Their home is a pile of rubble, their church in ruins and their honeymoon suite a tent shared with eight relatives.
But Emmanuel Beauzile and Mary Leon found plenty to celebrate as they exchanged vows under a blue tarp in the ruins of Haiti's capital.
"We're still here," Beauzile said. "No matter what the situation is, we are going to be together."
The couple tied the knot in the shadow of the Notre Dame d'Haiti Cathedral, where they attended Mass and the bride sang in the choir before the earthquake caved in the roof and two sides.
The occasion was not entirely joyful: It was hard not think about those who would have attended had they survived the quake, but the ceremony had already been postponed once and the bride and groom felt it was important to go ahead.
It is hard to overstate the devastation of the Jan. 12 quake. It killed an estimated 230,000 people and forced 1.2 million more from their homes.
For much of the past seven weeks, ordinary life pretty much stopped. Nearly everyone's life has been upended and grief is universal. But signs of normality are beginning to emerge.
Schools in the capital are still closed, but at least one resourceful businesswoman has set up classes in a tent camp. An unknown number of businesses were lost, but new ones -- from beauty salons to stalls that charge cell phone batteries -- have emerged in the encampments to serve the newly homeless. Commercial flights are again arriving in the Port-au-Prince airport -- and the traditional troubadour band is back greeting people at the arrivals gate.
Some say such small steps are important as a comfort to people who have lost so much.
Alzire Rocourt, a singer and music teacher, sees hope in the choir rehearsals now held twice a week in the yard of her home. The students from two Catholic schools, many of whom lost parents and friends, wanted to resume their twice-weekly routine of rehearsals. But they had nowhere else to meet.
"Singing for them is consolation. That's what they like to do," Rocourt said. "They find their equilibrium in singing."
Beauzile, 33, and Leon, 30, pulled together many of the trappings of a typical wedding. She wore a full white gown with elbow-length white lace gloves. He wore a charcoal-gray suit. There were several hundred guests. Dozens of passers-by watched from atop piles of rubble in the dusty downtown streets. Guests sang hymns accompanied by a lone drummer.
Leon said she tried unsuccessfully not to think about those who couldn't make the ceremony, including two fellow singers in the choir, because they had been killed in the earthquake.
"I was happy and sad at the same time, because I had friends who were supposed to be there," she said.

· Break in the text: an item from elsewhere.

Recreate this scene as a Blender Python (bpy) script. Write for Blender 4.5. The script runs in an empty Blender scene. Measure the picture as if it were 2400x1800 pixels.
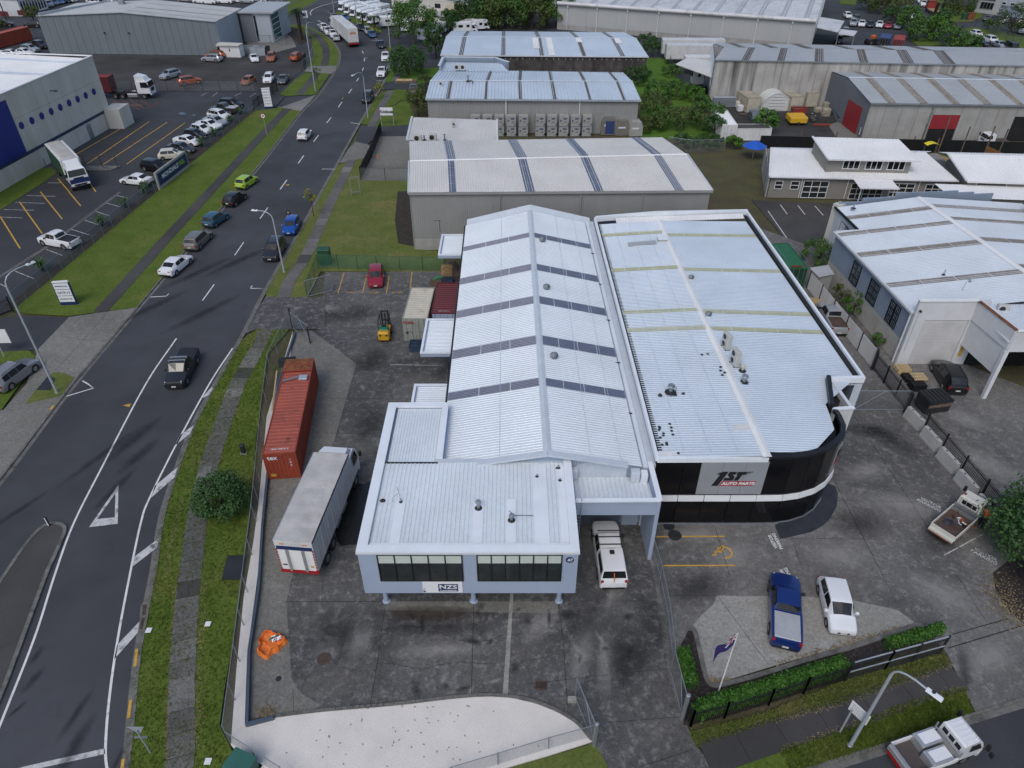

Beauzile, who lost a cousin and several friends, focused on the ceremony and pushed out darker thoughts.
"I had to forget everything that has happened in the country for a minute," he said. "It was a special moment."
The Rev. Edwine Saint-Louis, the Roman Catholic priest who presided, said he has performed several weddings. But this was the first at the cathedral since the earthquake.
"The church is destroyed, but we can still carry on," he said. "People are still building families and the church is there to support them."
After the ceremony on Sunday, the couple went back to their temporary home at a tennis-club-turned-refugee camp in Bourdon, a neighborhood off the road that climbs the hill heading out of Port-au-Prince. They had a small celebration, then went off to spend the night at relative's home that survived the quake. Their own was demolished.
"The only celebration we had was we got to spend the night together," Leon, who repeatedly fidgeted with her new gold wedding ring during the conversation, said with a laugh.
The next day, the couple returned to spend the rest of their honeymoon in the family tent.
Their immediate prospects are not good. The couple is expecting a child, a girl, in May. Leon worked as a cashier in a clothing store that collapsed and now she is jobless. Beauzile works as a driver of the often riotously colored taxi-buses known as tap-taps, but he has to sublet a vehicle from the owner and can't get one every day.
As camps go, theirs is among the best. Everyone has an actual tent, as opposed to one fashioned from bed sheets. There is plenty of shade, and the residents have been careful not to disturb the clay courts, though laundry hangs from the nets.
Still, it is a camp -- with fat rats crawling over the ruins of the clubhouse, where seven people died -- and the residents fear the owner could force them to leave at any moment.
Beauzile said his immediate plans are to find a single tent for him and his wife and to get back to work.
"I just want everything to get back to normal," he said.